The scout made an offer, telling him he could start right away at Class D. But Lenhardt demurred. Asked why, he said, “Because, first, I wanna go to college to get an education, and second, I think I can skip a few of those low minor leagues when I finally do decide to play pro ball.”3

Lenhardt later credited his father for encouraging him in the game. “My Dad always helped me as long as I can remember. He’d always get out the bat and a couple of gloves and he’d show me things about the game. He had a lot of faith that I’d make good and it sure pleased him when I did.”4

He went to the University of Illinois and played freshman basketball and baseball, but then enlisted in the U.S. Navy and played no baseball at all the next three years. He was assigned to a gun crew and was kept busy. The Baseball in Wartime website reports, “He served as part of a Naval Armed Guard Unit on Merchant ships that were transporting supplies for the war effort. He spent time in the North Atlantic, was often in London and also served in the Pacific Theater.”5 He was on a gun crew, his widow explained in 2016, and he had also spent time in North Africa. He was very lucky, she added, to be able to play baseball after so many years in the military.6 (He later went back to Washington University in St. Louis for one semester during an offseason, but said, “That’s as far as I went.”)7

Bill DeWitt of the Browns contacted him near the end of the war, and asked him again about signing to play after he was discharged. Again, he declined if it meant starting in Class D.
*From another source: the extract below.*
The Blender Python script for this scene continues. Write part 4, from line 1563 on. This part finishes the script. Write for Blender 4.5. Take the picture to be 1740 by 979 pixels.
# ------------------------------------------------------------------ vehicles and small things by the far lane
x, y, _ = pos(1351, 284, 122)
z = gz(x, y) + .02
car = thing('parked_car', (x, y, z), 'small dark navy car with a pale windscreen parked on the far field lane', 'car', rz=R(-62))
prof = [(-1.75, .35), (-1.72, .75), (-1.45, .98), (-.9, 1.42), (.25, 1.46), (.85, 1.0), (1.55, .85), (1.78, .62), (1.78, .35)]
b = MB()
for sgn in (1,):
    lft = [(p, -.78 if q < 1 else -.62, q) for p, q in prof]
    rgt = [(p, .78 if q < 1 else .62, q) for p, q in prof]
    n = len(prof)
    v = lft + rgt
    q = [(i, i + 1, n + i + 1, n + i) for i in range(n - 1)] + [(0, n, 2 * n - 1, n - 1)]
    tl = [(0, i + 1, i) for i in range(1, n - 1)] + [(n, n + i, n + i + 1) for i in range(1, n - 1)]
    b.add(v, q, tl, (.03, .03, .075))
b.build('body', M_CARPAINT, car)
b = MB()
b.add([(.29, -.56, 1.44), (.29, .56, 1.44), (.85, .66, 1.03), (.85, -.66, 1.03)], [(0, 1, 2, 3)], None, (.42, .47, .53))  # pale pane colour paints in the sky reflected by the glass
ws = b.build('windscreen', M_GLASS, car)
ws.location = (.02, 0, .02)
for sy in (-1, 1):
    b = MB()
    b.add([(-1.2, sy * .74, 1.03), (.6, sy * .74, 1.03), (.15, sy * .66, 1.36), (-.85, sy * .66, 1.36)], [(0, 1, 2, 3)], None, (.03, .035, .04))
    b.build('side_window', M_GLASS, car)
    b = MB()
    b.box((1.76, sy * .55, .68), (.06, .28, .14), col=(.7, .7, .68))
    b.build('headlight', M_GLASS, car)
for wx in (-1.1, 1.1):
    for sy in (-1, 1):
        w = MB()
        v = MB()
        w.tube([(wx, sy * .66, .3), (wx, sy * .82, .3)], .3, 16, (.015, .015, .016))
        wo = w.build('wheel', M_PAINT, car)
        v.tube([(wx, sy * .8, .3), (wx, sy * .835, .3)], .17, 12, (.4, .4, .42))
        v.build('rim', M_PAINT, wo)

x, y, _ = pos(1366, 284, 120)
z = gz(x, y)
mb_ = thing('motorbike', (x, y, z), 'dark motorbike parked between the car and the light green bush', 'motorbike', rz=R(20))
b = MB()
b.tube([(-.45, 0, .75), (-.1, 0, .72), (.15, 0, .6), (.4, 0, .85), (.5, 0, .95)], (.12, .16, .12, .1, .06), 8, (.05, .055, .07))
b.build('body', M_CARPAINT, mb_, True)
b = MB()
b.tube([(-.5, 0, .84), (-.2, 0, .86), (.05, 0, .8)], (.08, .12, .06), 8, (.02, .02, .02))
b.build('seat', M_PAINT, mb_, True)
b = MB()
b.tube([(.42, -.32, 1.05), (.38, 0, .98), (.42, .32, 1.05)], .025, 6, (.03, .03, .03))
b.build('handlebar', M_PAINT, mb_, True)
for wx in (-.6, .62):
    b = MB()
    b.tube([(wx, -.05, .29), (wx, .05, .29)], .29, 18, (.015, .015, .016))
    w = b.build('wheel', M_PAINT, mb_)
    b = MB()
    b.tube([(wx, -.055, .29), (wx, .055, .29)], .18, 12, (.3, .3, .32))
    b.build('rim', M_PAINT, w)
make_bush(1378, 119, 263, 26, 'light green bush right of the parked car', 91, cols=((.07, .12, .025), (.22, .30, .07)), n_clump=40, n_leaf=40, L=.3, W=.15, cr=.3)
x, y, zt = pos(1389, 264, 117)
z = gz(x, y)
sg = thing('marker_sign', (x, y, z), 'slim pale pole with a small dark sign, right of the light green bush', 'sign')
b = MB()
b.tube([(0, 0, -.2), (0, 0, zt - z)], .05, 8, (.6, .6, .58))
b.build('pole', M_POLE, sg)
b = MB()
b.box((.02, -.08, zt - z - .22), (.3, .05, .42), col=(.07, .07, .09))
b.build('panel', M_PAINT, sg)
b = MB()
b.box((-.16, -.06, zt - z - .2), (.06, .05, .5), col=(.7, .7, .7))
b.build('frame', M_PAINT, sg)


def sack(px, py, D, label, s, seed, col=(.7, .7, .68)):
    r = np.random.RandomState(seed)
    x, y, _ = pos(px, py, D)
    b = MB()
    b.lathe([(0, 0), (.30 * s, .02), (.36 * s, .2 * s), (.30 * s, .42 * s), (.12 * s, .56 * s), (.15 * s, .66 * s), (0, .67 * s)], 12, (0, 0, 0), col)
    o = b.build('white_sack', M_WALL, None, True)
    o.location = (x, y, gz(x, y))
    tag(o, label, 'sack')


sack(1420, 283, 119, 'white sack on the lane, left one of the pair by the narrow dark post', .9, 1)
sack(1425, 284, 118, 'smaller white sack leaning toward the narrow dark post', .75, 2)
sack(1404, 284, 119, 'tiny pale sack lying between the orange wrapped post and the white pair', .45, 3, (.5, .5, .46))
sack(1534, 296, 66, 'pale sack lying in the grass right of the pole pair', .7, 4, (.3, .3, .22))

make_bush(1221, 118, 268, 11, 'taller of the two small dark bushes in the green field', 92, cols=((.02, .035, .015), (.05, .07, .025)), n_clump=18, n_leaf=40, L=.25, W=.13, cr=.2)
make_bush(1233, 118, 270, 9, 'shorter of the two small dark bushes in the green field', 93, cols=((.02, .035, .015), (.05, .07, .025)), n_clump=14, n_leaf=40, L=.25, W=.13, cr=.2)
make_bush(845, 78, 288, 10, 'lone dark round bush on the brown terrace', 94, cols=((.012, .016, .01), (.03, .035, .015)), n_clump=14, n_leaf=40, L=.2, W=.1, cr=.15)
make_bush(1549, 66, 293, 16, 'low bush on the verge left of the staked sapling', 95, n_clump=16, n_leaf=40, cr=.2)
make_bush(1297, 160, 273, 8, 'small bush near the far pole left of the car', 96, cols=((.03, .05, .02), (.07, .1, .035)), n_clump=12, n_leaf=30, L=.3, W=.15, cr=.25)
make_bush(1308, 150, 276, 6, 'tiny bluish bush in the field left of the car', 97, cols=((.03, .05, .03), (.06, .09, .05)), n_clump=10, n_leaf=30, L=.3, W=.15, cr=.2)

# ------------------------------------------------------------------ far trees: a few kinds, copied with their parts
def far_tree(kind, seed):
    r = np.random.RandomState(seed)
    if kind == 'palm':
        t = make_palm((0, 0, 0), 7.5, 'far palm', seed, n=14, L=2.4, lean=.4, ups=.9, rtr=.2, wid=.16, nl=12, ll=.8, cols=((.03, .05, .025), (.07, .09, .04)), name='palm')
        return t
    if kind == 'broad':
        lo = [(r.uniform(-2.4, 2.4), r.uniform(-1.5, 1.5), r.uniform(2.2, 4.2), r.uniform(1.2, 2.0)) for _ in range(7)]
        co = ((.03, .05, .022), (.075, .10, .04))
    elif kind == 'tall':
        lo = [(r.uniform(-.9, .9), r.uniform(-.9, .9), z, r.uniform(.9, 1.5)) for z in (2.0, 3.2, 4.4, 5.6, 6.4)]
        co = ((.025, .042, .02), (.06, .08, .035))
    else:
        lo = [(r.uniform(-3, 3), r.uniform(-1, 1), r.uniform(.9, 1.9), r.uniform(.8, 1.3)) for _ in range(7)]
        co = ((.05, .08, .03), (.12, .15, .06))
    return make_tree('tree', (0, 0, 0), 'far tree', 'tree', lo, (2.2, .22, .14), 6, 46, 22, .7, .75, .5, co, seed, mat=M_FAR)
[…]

The Browns sent him to the Class-C Aberdeen (South Dakota) Pheasants of the Northern League. After 39 games in the first part of the 1946 season, Lenhardt was perhaps a bit humbled, with a .265 average, and accepted a reassignment to the Pittsburg Browns, of Pittsburg, Kansas, in the Class-D Kansas-Oklahoma-Missouri League. There he appeared in 63 games, batting .368. He’d originally been a shortstop but was converted to an outfielder, and earned himself another shot at Aberdeen in 1947.

This time, he hit .303 and was ready to move up to Class B. Lenhardt spent almost all of 1948 playing third base for the Springfield Browns in the Three-I League, batting .305 with an impressive 22 homers, which tied for the league lead. He was named to the league’s All-Star team. He also got into four games for the San Antonio Missions and was 5 for 11.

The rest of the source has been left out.